── SOURCE EXCERPT ──

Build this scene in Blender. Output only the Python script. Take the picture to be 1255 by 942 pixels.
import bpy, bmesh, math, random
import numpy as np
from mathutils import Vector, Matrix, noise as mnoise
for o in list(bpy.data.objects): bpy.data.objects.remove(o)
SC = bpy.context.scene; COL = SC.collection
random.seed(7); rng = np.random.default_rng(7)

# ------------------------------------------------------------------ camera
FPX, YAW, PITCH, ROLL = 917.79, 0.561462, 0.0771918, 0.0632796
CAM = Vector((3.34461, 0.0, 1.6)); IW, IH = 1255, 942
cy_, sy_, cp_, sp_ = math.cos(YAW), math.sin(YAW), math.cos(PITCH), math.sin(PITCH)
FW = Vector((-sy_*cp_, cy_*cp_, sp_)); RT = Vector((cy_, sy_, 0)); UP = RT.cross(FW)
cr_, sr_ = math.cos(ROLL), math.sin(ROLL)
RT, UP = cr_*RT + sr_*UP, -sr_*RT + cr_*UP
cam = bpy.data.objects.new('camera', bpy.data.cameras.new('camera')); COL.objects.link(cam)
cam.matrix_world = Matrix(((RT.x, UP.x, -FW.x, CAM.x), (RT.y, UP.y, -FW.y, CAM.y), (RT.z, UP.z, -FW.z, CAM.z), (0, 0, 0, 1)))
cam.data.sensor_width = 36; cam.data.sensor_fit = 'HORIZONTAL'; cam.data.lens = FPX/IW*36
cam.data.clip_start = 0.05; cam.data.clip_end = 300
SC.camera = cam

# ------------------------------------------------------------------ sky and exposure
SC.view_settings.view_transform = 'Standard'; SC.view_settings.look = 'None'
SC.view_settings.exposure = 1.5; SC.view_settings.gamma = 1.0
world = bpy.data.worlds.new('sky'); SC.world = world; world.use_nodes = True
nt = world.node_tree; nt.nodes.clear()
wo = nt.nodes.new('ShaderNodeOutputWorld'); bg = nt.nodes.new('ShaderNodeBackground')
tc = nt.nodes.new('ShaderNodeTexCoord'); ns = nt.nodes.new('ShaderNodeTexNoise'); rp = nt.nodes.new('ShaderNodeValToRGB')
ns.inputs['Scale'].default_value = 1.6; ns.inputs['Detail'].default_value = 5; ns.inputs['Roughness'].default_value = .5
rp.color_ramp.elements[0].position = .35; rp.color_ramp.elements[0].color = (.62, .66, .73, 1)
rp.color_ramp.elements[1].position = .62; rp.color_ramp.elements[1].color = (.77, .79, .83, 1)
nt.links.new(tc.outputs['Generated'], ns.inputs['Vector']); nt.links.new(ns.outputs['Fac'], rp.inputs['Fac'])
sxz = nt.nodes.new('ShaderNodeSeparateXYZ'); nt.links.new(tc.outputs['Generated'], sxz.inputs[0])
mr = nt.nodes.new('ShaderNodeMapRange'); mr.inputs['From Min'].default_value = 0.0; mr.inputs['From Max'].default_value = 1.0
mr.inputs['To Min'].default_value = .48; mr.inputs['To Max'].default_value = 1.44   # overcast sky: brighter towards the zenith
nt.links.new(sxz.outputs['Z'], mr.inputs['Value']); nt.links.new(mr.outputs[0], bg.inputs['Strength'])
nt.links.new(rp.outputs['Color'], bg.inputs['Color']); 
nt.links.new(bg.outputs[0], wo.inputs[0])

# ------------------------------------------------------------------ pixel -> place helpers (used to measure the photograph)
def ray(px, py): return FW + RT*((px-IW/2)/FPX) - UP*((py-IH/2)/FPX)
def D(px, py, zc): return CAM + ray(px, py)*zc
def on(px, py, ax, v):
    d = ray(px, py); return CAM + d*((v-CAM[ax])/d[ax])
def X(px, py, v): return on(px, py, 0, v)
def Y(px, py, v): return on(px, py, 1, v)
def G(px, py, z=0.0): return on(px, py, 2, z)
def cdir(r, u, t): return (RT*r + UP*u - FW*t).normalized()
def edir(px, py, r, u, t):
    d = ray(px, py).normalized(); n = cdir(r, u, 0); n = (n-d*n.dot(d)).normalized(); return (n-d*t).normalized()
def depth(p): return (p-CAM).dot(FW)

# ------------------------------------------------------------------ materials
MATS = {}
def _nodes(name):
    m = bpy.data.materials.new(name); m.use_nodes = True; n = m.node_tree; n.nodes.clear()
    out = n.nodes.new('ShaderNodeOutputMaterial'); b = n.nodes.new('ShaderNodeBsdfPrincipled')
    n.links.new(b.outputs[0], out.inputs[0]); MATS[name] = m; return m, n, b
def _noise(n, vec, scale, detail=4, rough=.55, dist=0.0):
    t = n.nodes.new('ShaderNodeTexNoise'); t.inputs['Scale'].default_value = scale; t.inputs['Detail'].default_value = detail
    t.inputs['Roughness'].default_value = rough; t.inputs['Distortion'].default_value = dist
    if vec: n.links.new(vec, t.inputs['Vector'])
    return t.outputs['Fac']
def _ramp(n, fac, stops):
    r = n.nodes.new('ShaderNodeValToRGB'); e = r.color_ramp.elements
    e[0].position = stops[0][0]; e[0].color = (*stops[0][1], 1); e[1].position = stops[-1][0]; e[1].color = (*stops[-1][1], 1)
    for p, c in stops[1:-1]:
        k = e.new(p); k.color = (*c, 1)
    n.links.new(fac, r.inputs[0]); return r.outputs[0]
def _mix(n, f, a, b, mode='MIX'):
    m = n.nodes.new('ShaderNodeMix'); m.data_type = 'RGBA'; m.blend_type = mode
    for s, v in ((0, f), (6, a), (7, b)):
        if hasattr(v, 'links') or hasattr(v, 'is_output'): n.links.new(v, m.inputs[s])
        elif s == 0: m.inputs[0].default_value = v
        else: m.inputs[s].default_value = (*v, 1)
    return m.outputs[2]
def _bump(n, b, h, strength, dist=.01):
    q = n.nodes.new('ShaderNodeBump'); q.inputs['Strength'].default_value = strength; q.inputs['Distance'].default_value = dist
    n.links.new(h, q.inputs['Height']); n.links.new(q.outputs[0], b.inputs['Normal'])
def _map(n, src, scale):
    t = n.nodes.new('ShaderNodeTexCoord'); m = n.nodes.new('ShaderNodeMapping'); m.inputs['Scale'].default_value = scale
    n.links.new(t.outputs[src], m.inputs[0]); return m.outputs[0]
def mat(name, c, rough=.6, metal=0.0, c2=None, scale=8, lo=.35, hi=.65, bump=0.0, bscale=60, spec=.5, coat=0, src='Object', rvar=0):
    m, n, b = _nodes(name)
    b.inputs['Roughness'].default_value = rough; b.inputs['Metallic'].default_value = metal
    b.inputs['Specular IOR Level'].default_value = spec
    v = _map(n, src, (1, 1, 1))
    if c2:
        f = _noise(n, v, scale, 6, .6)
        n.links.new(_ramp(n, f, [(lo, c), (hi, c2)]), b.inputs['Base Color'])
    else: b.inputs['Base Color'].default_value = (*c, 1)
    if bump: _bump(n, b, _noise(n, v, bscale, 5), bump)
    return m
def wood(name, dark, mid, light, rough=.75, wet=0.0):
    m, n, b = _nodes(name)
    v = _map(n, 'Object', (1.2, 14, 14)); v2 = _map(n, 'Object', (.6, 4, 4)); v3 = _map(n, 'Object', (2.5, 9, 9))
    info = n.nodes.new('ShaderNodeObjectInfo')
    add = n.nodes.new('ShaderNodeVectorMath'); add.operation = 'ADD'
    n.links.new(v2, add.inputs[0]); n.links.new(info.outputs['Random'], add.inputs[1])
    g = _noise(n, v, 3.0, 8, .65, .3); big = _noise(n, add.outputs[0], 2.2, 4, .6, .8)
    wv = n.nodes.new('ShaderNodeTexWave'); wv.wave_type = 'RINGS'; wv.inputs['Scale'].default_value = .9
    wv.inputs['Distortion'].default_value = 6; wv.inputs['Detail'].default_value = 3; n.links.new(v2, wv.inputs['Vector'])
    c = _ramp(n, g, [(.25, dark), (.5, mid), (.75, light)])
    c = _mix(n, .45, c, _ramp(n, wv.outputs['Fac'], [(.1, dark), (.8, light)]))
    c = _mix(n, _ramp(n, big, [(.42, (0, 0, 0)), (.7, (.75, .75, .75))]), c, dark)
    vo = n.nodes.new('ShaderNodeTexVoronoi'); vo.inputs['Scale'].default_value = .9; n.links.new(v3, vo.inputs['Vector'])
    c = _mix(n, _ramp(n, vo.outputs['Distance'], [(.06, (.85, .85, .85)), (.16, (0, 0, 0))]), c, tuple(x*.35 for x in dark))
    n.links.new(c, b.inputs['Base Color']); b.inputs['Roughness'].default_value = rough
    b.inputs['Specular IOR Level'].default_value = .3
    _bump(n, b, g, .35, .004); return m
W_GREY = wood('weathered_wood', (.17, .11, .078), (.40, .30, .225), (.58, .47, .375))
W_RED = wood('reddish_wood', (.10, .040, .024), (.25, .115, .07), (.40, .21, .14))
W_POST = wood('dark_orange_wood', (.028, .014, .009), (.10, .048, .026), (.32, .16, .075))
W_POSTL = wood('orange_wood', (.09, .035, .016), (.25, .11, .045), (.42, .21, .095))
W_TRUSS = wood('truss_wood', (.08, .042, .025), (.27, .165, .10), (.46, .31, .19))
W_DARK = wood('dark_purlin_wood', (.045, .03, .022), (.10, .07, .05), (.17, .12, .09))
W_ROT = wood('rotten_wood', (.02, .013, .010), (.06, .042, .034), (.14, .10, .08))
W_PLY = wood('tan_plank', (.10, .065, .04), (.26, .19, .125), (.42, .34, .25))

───

WORK INSTRUCTIONS: Repeat exactly, and only, the lines from the one containing "(.42, .21, .095))" through the end of the material.

RESULT:
W_POSTL = wood('orange_wood', (.09, .035, .016), (.25, .11, .045), (.42, .21, .095))
W_TRUSS = wood('truss_wood', (.08, .042, .025), (.27, .165, .10), (.46, .31, .19))
W_DARK = wood('dark_purlin_wood', (.045, .03, .022), (.10, .07, .05), (.17, .12, .09))
W_ROT = wood('rotten_wood', (.02, .013, .010), (.06, .042, .034), (.14, .10, .08))
W_PLY = wood('tan_plank', (.10, .065, .04), (.26, .19, .125), (.42, .34, .25))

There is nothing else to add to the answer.